Criswell v. Hart

8 P.2d 70 | Okla. | 1932

The defendant in error, D.G. Hart, who hereinafter will be referred to as the plaintiff, filed an amended petition in the superior court of Seminole county praying for an injunction against the plaintiff in error, who hereinafter will be referred to as the defendant, enjoining him from conducting a resale for delinquent taxes. A temporary injunction was granted by the trial court. While the cause was pending, the defendant in error Exchange National Company, which hereinafter will be referred to as the intervener, was permitted to intervene in the cause and to file its petition praying for an injunction against the defendant enjoining him from conducting the resale. The defendant filed a demurrer to the amended petition of the plaintiff and to the petition of the intervener. That demurrer was overruled by the court. The defendant elected to stand on the demurrer and refused to plead further. The court rendered judgment granting a permanent injunction restraining the defendant from conducting the resale. From that judgment the defendant appealed to this court.

The judgment is general, but it is based on the allegations made in the two petitions and not upon the evidence. For that reason we will consider it as limited in its effect to the issues presented by the two petitions.

The only question before this court is: Did each of the petitions state facts sufficient to constitute a cause of action? The sufficiency of the allegations of the petition and not the truthfulness thereof must be considered. In Emmerson v. Botkin, 26 Okla. 218, 109 P. 531, this court held:

"A general demurrer to a petition, which attempts to state several causes of action, should be overruled if any of the statements of causes of action contained in said petition are good."

Among other things, the plaintiff alleged that the notice of resale did not contain a description of the real estate, the names of the owners thereof as shown by the last tax roll in the office of the county treasurer, the date on which the real estate was sold to the county for delinquent taxes, the year or years for which the real estate was assessed *160 for taxes, or the amount of the delinquent taxes, interest, penalties, and costs accrued. He further alleged that the part of the land that was advertised for sale was not subject to taxation; that other parts thereof had not been sold to the county at a regular tax sale, and that the taxes on a part of the land had been paid. He further alleged that no notice of sale of delinquent taxes had been given as required by law.

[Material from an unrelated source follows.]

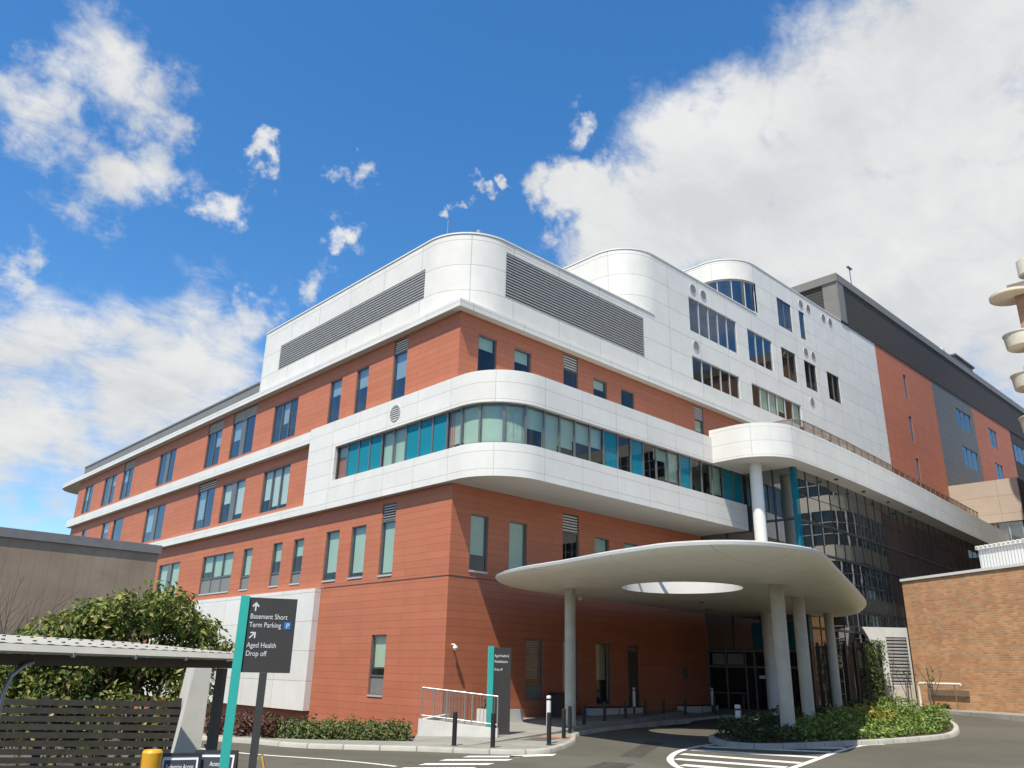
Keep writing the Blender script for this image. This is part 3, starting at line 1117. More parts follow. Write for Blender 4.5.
# white upper storeys
up_w = [(18.15, 23.6, 21.95, 24.28, 5, 'window_glass_blue', ()), (18.18, 23.47, 18.74, 20.32, 5, 'window_glass', ()), (24.98, 28.2, 21.92, 24.27, 3, 'window_glass_blue', ()),
        (24.98, 31.6, 18.75, 20.33, 6, 'window_glass', (0, .95, .95, .7, 0, .9)), (29.55, 31.6, 25.95, 28.22, 2, 'window_glass_blue', ()), (32.8, 33.65, 25.95, 28.25, 1, 'window_glass_blue', ()),
        (29.5, 31.55, 21.98, 24.27, 2, 'window_glass', ()), (32.83, 34.65, 22.05, 24.22, 2, 'window_glass', ()), (36.42, 38.45, 22.06, 24.31, 2, 'window_glass', ())]
LV = (2.68, 13.45, 18.80, 21.22)
LL = (2.88, 17.2, 18.74, 20.35)
mb = MB()
ra = 2.6
facade(mb, PL, ra, 19.35, 17.573, 21.8, [LL])
mb.strip(arc(ra, ra, ra, 180, 270, 20), 17.573, 21.8, 0, u0=.9)
facade(mb, PR, ra, 46.5, 17.573, 21.8, [LV] + [rect(w) for w in up_w])
facade(mb, PR, 26.0, 46.5, 12.4, 17.573, [])
# end wall of the plant storey and its roof
mb.face([(0, 19.35, 17.573), (9, 19.35, 17.573), (9, 19.35, 21.8), (0, 19.35, 21.8)])
mb.poly(arc(ra, ra, ra, 180, 270, 16) + [(46.5, 0), (46.5, 14), (9, 19.35), (0, 19.35)], 21.79, 1)
# second step
x2 = 14.6
mb.strip([(x2 - 2.4, 14)] + arc(x2, 2.4, 2.4, 180, 270, 20), 21.8, 25.8, 0, u0=.4)
facade(mb, PR, x2, 46.5, 21.8, 25.8, [rect(w) for w in up_w])
mb.poly([(x2 - 2.4, 14)] + arc(x2, 2.4, 2.4, 180, 270, 16) + [(46.5, 0), (46.5, 14)], 25.79, 1)
# third step with the bent window
x3 = 26.6
A3 = arc(x3, 2.6, 2.6, 180, 270, 24)
mb.strip([(x3 - 2.6, 14)] + A3, 28.2, 29.72, 0, u0=.7)
mb.strip([(x3 - 2.6, 14)] + A3[:1], 25.8, 28.2, 0)
mb.strip(A3, 25.8, 25.92, 0)
facade(mb, PR, x3, 46.5, 25.8, 29.72, [rect(w) for w in up_w])
mb.poly([(x3 - 2.6, 14)] + A3 + [(46.5, 0), (46.5, 14)], 29.71, 1)
mb.face([(46.5, 0, 17.0), (46.5, 14, 17.0), (46.5, 14, 29.72), (46.5, 0, 29.72)])
mb.build('upper_storeys', ['white_panel', 'roof_membrane'], hosp)
# thin parapet cappings
mb = MB()


def capping(path, z):
    o_ = offset_path(path, -.035)
    i_ = offset_path(path, .16)
    mb.grid([[(p[0], p[1], z - .05) for p in o_], [(p[0], p[1], z + .03) for p in o_], [(p[0], p[1], z + .03) for p in i_], [(p[0], p[1], z - .05) for p in i_]], 0, None, False)


capping([(0, 19.35), (0, ra)] + arc(ra, ra, ra, 180, 270, 20) + [(14.5, 0)], 21.80)
capping([(x2 - 2.4, 14)] + arc(x2, 2.4, 2.4, 180, 270, 20) + [(26.4, 0)], 25.80)
capping([(x3 - 2.6, 14)] + A3 + [(46.5, 0)], 29.72)
mb.build('parapet_capping', 'white_paint', hosp)
# curved window
cw = MB()
gp = offset_path(A3, .15)
cw.strip(gp, 25.92, 26.0)
cw.strip(gp, 28.12, 28.2)
cw.grid([[(p[0], p[1], z) for p in pth] for pth, z in ((A3, 28.2), (gp, 28.2))], 0, None, False)
cw.grid([[(p[0], p[1], z) for p in pth] for pth, z in ((A3, 25.92), (gp, 25.92))], 0, None, False)
cw.strip(offset_path(A3, 1.1), 25.92, 28.2, 1)
ks = [0, 6, 12, 18, 24]
for k in ks:
    cw.tube([(gp[k][0], gp[k][1], 25.95), (gp[k][0], gp[k][1], 28.18)], .04, 6)
cwo = cw.build('curved_window', ['frame_light', 'interior_dark'], hosp)
for a, b2 in zip(ks, ks[1:]):
    mb = MB()
    mb.strip(gp[a:b2 + 1], 26.0, 28.12)
    mb.build('pane', 'window_glass_blue', cwo)
for w in up_w:
    window(hosp, PR, w[0], w[1], w[2], w[3], w[4], w[6], gl=w[5], sill=False, fr='frame_light' if w[4] > 2 else 'frame_grey')
for u, z in ((18.66, 24.94), (19.8, 24.92), (18.65, 21.05), (33.25, 28.9), (34.42, 28.9), (36.9, 28.93), (38.05, 28.93), (33.24, 24.94), (34.4, 24.95), (33.4, 21.04)):
    grille(PR, u, z, .29)
for P, q in ((PR, LV), (PL, LL)):
    mb = MB()
    mb.face([P(q[0], q[2], .15), P(q[1], q[2], .15), P(q[1], q[3], .15), P(q[0], q[3], .15)], 1)
    slats(mb, P, q[0], q[1], q[2], q[3], .15, .0, .11, 0)
    mb.build('plant_louvre', ['louvre_grey', 'louvre_back'], hosp)

# rear part of the long facade: grey bay, dark plant storey
mb = MB()
facade(mb, PR, 59.2, 70.2, 12.4, 29.6, [(65.0, 69.3, 26.1, 28.24), (65.1, 69.45, 22.15, 24.25)])
mb.build('grey_bay', 'grey_panel', hosp)
mb = MB()
facade(mb, PR, 82.6, 120, 12.4, 29.6, [(83.2, 90, 26.1, 28.26)])
mb.build('dark_bay', 'dark_metal_panel', hosp)
for q, n in (((52.05, 52.7, 25.95, 28.3), 1), ((51.9, 52.6, 21.9, 24.3), 1), ((52.05, 52.7, 18.4, 20.4), 1), ((74.8, 77.3, 26.1, 28.26), 2), ((74.9, 77.4, 22.5, 24.35), 2),
             ((65.0, 69.3, 26.1, 28.24), 3), ((65.1, 69.45, 22.15, 24.25), 3), ((83.2, 90, 26.1, 28.26), 4)):
    window(hosp, PR, *q, n=n, gl='window_glass_blue', sill=False, fr='frame_grey')
mb = MB()
mb.box(40.2, 120, -.06, 22, 29.6, 33.35)
mb.build('plant_storey', 'dark_metal_panel', hosp)
mb = MB()
mb.box(40.0, 120, -.16, 22, 33.352, 34.05)
mb.box(40.05, 41.2, -.12, -.062, 29.75, 33.35)
mb.box(40.13, 40.198, -.1, 1.2, 29.75, 33.35)
mb.build('plant_storey_fascia', 'attic_grey', hosp)
mb = MB()
mb.box(69, 74.5, .4, 5, 34.052, 35.1)
mb.box(68.8, 74.7, .2, 5.2, 35.102, 35.3)
mb.build('roof_plant_box', 'grey_panel', hosp)
mb = MB()
mb.box(65.3, 65.9, .3, .9, 34.052, 35.0)
mb.box(67.6, 68.4, .3, .9, 34.052, 34.6)
mb.build('roof_plant_unit', 'white_paint', hosp)
mb = MB()
mb.tube([(46.3, 1.2, 34.05), (46.3, 1.2, 37.3)], .04, 6)
mb.box(45.9, 46.7, 1.1, 1.3, 37.3, 37.42)
mb.build('roof_antenna', 'frame_grey', hosp)
mb = MB()
mb.tube([(1.0, 2.6, 21.8), (1.0, 2.6, 23.4)], .025, 6)
mb.build('roof_antenna', 'galv', hosp)
mb = MB()
mb.tube([(2.2, 1.6, 21.8), (2.2, 1.6, 22.6)], .04, 6)
mb.lathe([(.02, 22.6), (.16, 22.65), (.16, 22.8), (.05, 22.9)], 10, 0, (2.2, 1.6))
mb.build('weather_sensor', 'galv', hosp)
mb = MB()
mb.tube([(1.3, 1.9, 21.83), (1.3, 1.9, 22.15), (2.0, 1.2, 22.15), (2.0, 1.2, 21.83)], .03, 6)
mb.build('roof_rail', 'galv', hosp)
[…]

The defendant contends that the amended petition of the plaintiff did not state a cause of action under the rule stated in Myers, Co. Treas., v. Pyeatt, 115 Okla. 16, 242 P. 232. That decision is not controlling as to the allegations in the amended petition of the plaintiff in this case. In the petition under consideration the plaintiff described with particularity the land alleged to be owned by him. He alleged that that land was not subject to taxation at the time it was assessed for the reason that it was the allotment of a living full-blood Seminole Indian at that time. He alleged that all of the taxes on the land for the subsequent years had been paid and that there had never been a sale of the land to the county. If those allegations are true, the defendant has no right to sell that land at a resale. If a resale would be void and cause an unlawful expense to the taxpayers of the county, and if the deeds issued pursuant to the resale would cloud the title to land in the county, as alleged in the amended petition, the sale should be enjoined, not only to prevent the clouding of title to the real estate, but to prevent the useless expenditure of county funds. The allegations of the petition were admitted by the demurrer and the authority to enjoin is granted by section 420, C. O. S. 1921. See Pauls Valley Nat. Bank v. Foss, 99 Okla. 178, 226 P. 567, and Durham, Co. Treas., v. Linderman, 10 Okla. 570, 64 P. 15.

The defendant contends that the plaintiff has a speedy and adequate remedy at law and that equitable relief should not be granted for that reason. The provisions of section 9971, C. O. S. 1921, are not applicable to the facts stated in the amended petition of the plaintiff and we know of no adequate remedy at law under the facts stated in the amended petition of the plaintiff.

The trial court committed no error in overruling the demurrer of the defendant to the amended petition of the plaintiff and in granting the injunction prayed for.

The intervener alleged in its petition that it is the owner of certain special assessment bonds issued against property which was being offered for sale by the defendant at the resale. It contends that there is no authority to sell property at a resale for the purpose of satisfying and extinguishing the lien of the special assessment for improvements and relies on chapter 158, Session Laws 1923. We do not agree with that contention, and our views thereon are expressed in McGrath v. City of Oklahoma City, 156 Okla. ___, 9 P.2d 711. The trial court did not err in overruling the demurrer of the defendant to the petition of the intervener and in granting the injunction prayed for by the intervener.

Finding no error in the judgment of the trial court, it is in all things affirmed.

LESTER, C. J., CLARK, V. C. J., and RILEY, HEFNER, SWINDALL, McNEILL, and KORNEGAY, JJ., concur. CULLISON, J., absent.